*EXERCISE INSTRUCTIONS*
Emit the entire listing verbatim.

*DATA PROVIDED*
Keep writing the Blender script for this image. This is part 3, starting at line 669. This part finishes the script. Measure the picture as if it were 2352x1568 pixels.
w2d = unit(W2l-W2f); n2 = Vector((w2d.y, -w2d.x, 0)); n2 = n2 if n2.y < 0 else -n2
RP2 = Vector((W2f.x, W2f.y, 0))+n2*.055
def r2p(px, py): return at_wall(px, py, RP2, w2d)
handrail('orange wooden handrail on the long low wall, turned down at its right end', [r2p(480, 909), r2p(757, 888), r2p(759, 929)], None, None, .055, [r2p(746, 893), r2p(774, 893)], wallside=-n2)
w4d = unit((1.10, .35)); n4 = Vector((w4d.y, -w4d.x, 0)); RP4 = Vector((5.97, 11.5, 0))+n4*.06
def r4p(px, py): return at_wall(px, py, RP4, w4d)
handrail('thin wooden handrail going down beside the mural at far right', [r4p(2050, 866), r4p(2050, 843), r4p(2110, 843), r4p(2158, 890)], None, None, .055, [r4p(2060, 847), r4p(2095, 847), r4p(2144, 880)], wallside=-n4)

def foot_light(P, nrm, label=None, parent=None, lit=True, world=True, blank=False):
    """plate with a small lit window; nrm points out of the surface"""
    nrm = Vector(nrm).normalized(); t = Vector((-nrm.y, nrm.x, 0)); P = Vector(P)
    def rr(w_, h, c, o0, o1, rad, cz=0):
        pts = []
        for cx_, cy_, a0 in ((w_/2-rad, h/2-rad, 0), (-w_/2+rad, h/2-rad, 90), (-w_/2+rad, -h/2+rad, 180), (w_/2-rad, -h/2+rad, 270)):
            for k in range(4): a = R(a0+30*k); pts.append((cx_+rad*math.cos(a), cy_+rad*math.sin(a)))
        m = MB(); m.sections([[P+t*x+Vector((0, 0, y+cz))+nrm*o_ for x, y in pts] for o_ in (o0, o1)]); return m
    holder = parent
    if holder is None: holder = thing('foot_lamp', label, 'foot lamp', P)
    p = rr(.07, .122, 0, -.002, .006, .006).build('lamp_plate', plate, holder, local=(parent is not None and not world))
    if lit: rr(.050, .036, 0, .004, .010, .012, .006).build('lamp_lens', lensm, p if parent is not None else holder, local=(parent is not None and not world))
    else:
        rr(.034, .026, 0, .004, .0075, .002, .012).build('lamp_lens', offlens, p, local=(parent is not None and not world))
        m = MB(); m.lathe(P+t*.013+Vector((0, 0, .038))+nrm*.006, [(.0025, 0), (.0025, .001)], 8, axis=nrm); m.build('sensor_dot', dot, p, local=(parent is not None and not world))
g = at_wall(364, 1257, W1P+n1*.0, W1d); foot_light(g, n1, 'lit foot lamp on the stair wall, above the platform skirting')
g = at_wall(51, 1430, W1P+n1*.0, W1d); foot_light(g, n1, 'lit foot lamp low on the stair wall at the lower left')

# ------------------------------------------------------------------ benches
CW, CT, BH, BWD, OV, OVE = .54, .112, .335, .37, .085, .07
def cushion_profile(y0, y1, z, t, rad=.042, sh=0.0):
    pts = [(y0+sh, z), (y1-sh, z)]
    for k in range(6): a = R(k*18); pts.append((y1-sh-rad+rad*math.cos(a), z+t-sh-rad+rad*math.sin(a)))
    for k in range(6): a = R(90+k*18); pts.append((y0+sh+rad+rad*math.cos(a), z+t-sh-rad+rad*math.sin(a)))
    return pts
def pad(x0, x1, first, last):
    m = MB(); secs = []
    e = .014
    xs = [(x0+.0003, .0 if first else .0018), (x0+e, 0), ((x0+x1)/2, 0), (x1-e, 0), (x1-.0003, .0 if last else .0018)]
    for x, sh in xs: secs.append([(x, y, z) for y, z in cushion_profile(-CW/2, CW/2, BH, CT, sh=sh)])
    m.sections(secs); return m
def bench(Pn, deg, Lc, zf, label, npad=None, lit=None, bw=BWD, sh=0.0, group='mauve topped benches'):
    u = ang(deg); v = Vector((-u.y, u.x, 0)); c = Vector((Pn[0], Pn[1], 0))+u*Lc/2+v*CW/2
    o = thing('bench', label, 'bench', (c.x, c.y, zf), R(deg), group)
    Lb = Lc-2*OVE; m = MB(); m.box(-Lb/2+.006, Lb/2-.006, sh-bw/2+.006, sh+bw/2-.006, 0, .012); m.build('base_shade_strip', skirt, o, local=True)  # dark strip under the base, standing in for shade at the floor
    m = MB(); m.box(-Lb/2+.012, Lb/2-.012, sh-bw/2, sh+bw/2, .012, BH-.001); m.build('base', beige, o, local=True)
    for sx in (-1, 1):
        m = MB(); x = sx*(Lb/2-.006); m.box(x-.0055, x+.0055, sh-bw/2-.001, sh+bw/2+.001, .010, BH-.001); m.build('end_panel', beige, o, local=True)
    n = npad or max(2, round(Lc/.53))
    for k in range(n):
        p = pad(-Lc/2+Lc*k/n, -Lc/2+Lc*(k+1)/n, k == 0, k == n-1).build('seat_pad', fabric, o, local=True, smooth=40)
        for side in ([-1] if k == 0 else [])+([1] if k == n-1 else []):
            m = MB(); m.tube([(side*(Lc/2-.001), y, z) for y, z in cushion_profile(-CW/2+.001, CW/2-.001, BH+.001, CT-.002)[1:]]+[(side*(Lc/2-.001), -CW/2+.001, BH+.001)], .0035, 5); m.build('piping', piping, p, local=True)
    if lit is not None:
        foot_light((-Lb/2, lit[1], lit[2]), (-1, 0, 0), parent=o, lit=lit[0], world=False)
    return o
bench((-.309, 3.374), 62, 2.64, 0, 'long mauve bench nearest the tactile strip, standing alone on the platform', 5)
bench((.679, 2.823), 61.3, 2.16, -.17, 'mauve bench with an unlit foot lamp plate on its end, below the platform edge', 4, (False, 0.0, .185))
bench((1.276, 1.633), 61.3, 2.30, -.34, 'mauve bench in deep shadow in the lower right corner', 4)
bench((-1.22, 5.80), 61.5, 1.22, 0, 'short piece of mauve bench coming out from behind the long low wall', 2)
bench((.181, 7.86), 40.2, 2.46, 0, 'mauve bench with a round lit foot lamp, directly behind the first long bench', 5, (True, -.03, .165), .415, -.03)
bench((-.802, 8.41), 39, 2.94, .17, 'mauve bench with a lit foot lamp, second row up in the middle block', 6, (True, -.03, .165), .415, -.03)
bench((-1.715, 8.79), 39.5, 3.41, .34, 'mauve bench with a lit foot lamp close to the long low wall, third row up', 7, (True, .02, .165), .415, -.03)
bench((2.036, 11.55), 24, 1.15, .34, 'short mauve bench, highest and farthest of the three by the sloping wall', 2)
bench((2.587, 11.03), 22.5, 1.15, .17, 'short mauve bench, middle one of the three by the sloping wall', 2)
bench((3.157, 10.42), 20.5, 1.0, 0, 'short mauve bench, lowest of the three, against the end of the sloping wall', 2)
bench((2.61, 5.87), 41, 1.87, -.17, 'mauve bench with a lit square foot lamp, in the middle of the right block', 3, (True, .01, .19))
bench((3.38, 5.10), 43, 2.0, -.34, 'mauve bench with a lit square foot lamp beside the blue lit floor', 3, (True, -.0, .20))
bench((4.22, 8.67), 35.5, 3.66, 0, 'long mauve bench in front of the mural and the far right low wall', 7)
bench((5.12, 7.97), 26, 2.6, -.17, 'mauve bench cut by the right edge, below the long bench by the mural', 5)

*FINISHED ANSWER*
Keep writing the Blender script for this image. This is part 3, starting at line 669. This part finishes the script. Measure the picture as if it were 2352x1568 pixels.
w2d = unit(W2l-W2f); n2 = Vector((w2d.y, -w2d.x, 0)); n2 = n2 if n2.y < 0 else -n2
RP2 = Vector((W2f.x, W2f.y, 0))+n2*.055
def r2p(px, py): return at_wall(px, py, RP2, w2d)
handrail('orange wooden handrail on the long low wall, turned down at its right end', [r2p(480, 909), r2p(757, 888), r2p(759, 929)], None, None, .055, [r2p(746, 893), r2p(774, 893)], wallside=-n2)
w4d = unit((1.10, .35)); n4 = Vector((w4d.y, -w4d.x, 0)); RP4 = Vector((5.97, 11.5, 0))+n4*.06
def r4p(px, py): return at_wall(px, py, RP4, w4d)
handrail('thin wooden handrail going down beside the mural at far right', [r4p(2050, 866), r4p(2050, 843), r4p(2110, 843), r4p(2158, 890)], None, None, .055, [r4p(2060, 847), r4p(2095, 847), r4p(2144, 880)], wallside=-n4)

def foot_light(P, nrm, label=None, parent=None, lit=True, world=True, blank=False):
    """plate with a small lit window; nrm points out of the surface"""
    nrm = Vector(nrm).normalized(); t = Vector((-nrm.y, nrm.x, 0)); P = Vector(P)
    def rr(w_, h, c, o0, o1, rad, cz=0):
        pts = []
        for cx_, cy_, a0 in ((w_/2-rad, h/2-rad, 0), (-w_/2+rad, h/2-rad, 90), (-w_/2+rad, -h/2+rad, 180), (w_/2-rad, -h/2+rad, 270)):
            for k in range(4): a = R(a0+30*k); pts.append((cx_+rad*math.cos(a), cy_+rad*math.sin(a)))
        m = MB(); m.sections([[P+t*x+Vector((0, 0, y+cz))+nrm*o_ for x, y in pts] for o_ in (o0, o1)]); return m
    holder = parent
    if holder is None: holder = thing('foot_lamp', label, 'foot lamp', P)
    p = rr(.07, .122, 0, -.002, .006, .006).build('lamp_plate', plate, holder, local=(parent is not None and not world))
    if lit: rr(.050, .036, 0, .004, .010, .012, .006).build('lamp_lens', lensm, p if parent is not None else holder, local=(parent is not None and not world))
    else:
        rr(.034, .026, 0, .004, .0075, .002, .012).build('lamp_lens', offlens, p, local=(parent is not None and not world))
        m = MB(); m.lathe(P+t*.013+Vector((0, 0, .038))+nrm*.006, [(.0025, 0), (.0025, .001)], 8, axis=nrm); m.build('sensor_dot', dot, p, local=(parent is not None and not world))
g = at_wall(364, 1257, W1P+n1*.0, W1d); foot_light(g, n1, 'lit foot lamp on the stair wall, above the platform skirting')
g = at_wall(51, 1430, W1P+n1*.0, W1d); foot_light(g, n1, 'lit foot lamp low on the stair wall at the lower left')

# ------------------------------------------------------------------ benches
CW, CT, BH, BWD, OV, OVE = .54, .112, .335, .37, .085, .07
def cushion_profile(y0, y1, z, t, rad=.042, sh=0.0):
    pts = [(y0+sh, z), (y1-sh, z)]
    for k in range(6): a = R(k*18); pts.append((y1-sh-rad+rad*math.cos(a), z+t-sh-rad+rad*math.sin(a)))
    for k in range(6): a = R(90+k*18); pts.append((y0+sh+rad+rad*math.cos(a), z+t-sh-rad+rad*math.sin(a)))
    return pts
def pad(x0, x1, first, last):
    m = MB(); secs = []
    e = .014
    xs = [(x0+.0003, .0 if first else .0018), (x0+e, 0), ((x0+x1)/2, 0), (x1-e, 0), (x1-.0003, .0 if last else .0018)]
    for x, sh in xs: secs.append([(x, y, z) for y, z in cushion_profile(-CW/2, CW/2, BH, CT, sh=sh)])
    m.sections(secs); return m
def bench(Pn, deg, Lc, zf, label, npad=None, lit=None, bw=BWD, sh=0.0, group='mauve topped benches'):
    u = ang(deg); v = Vector((-u.y, u.x, 0)); c = Vector((Pn[0], Pn[1], 0))+u*Lc/2+v*CW/2
    o = thing('bench', label, 'bench', (c.x, c.y, zf), R(deg), group)
    Lb = Lc-2*OVE; m = MB(); m.box(-Lb/2+.006, Lb/2-.006, sh-bw/2+.006, sh+bw/2-.006, 0, .012); m.build('base_shade_strip', skirt, o, local=True)  # dark strip under the base, standing in for shade at the floor
    m = MB(); m.box(-Lb/2+.012, Lb/2-.012, sh-bw/2, sh+bw/2, .012, BH-.001); m.build('base', beige, o, local=True)
    for sx in (-1, 1):
        m = MB(); x = sx*(Lb/2-.006); m.box(x-.0055, x+.0055, sh-bw/2-.001, sh+bw/2+.001, .010, BH-.001); m.build('end_panel', beige, o, local=True)
    n = npad or max(2, round(Lc/.53))
    for k in range(n):
        p = pad(-Lc/2+Lc*k/n, -Lc/2+Lc*(k+1)/n, k == 0, k == n-1).build('seat_pad', fabric, o, local=True, smooth=40)
        for side in ([-1] if k == 0 else [])+([1] if k == n-1 else []):
            m = MB(); m.tube([(side*(Lc/2-.001), y, z) for y, z in cushion_profile(-CW/2+.001, CW/2-.001, BH+.001, CT-.002)[1:]]+[(side*(Lc/2-.001), -CW/2+.001, BH+.001)], .0035, 5); m.build('piping', piping, p, local=True)
    if lit is not None:
        foot_light((-Lb/2, lit[1], lit[2]), (-1, 0, 0), parent=o, lit=lit[0], world=False)
    return o
bench((-.309, 3.374), 62, 2.64, 0, 'long mauve bench nearest the tactile strip, standing alone on the platform', 5)
bench((.679, 2.823), 61.3, 2.16, -.17, 'mauve bench with an unlit foot lamp plate on its end, below the platform edge', 4, (False, 0.0, .185))
bench((1.276, 1.633), 61.3, 2.30, -.34, 'mauve bench in deep shadow in the lower right corner', 4)
bench((-1.22, 5.80), 61.5, 1.22, 0, 'short piece of mauve bench coming out from behind the long low wall', 2)
bench((.181, 7.86), 40.2, 2.46, 0, 'mauve bench with a round lit foot lamp, directly behind the first long bench', 5, (True, -.03, .165), .415, -.03)
bench((-.802, 8.41), 39, 2.94, .17, 'mauve bench with a lit foot lamp, second row up in the middle block', 6, (True, -.03, .165), .415, -.03)
bench((-1.715, 8.79), 39.5, 3.41, .34, 'mauve bench with a lit foot lamp close to the long low wall, third row up', 7, (True, .02, .165), .415, -.03)
bench((2.036, 11.55), 24, 1.15, .34, 'short mauve bench, highest and farthest of the three by the sloping wall', 2)
bench((2.587, 11.03), 22.5, 1.15, .17, 'short mauve bench, middle one of the three by the sloping wall', 2)
bench((3.157, 10.42), 20.5, 1.0, 0, 'short mauve bench, lowest of the three, against the end of the sloping wall', 2)
bench((2.61, 5.87), 41, 1.87, -.17, 'mauve bench with a lit square foot lamp, in the middle of the right block', 3, (True, .01, .19))
bench((3.38, 5.10), 43, 2.0, -.34, 'mauve bench with a lit square foot lamp beside the blue lit floor', 3, (True, -.0, .20))
bench((4.22, 8.67), 35.5, 3.66, 0, 'long mauve bench in front of the mural and the far right low wall', 7)
bench((5.12, 7.97), 26, 2.6, -.17, 'mauve bench cut by the right edge, below the long bench by the mural', 5)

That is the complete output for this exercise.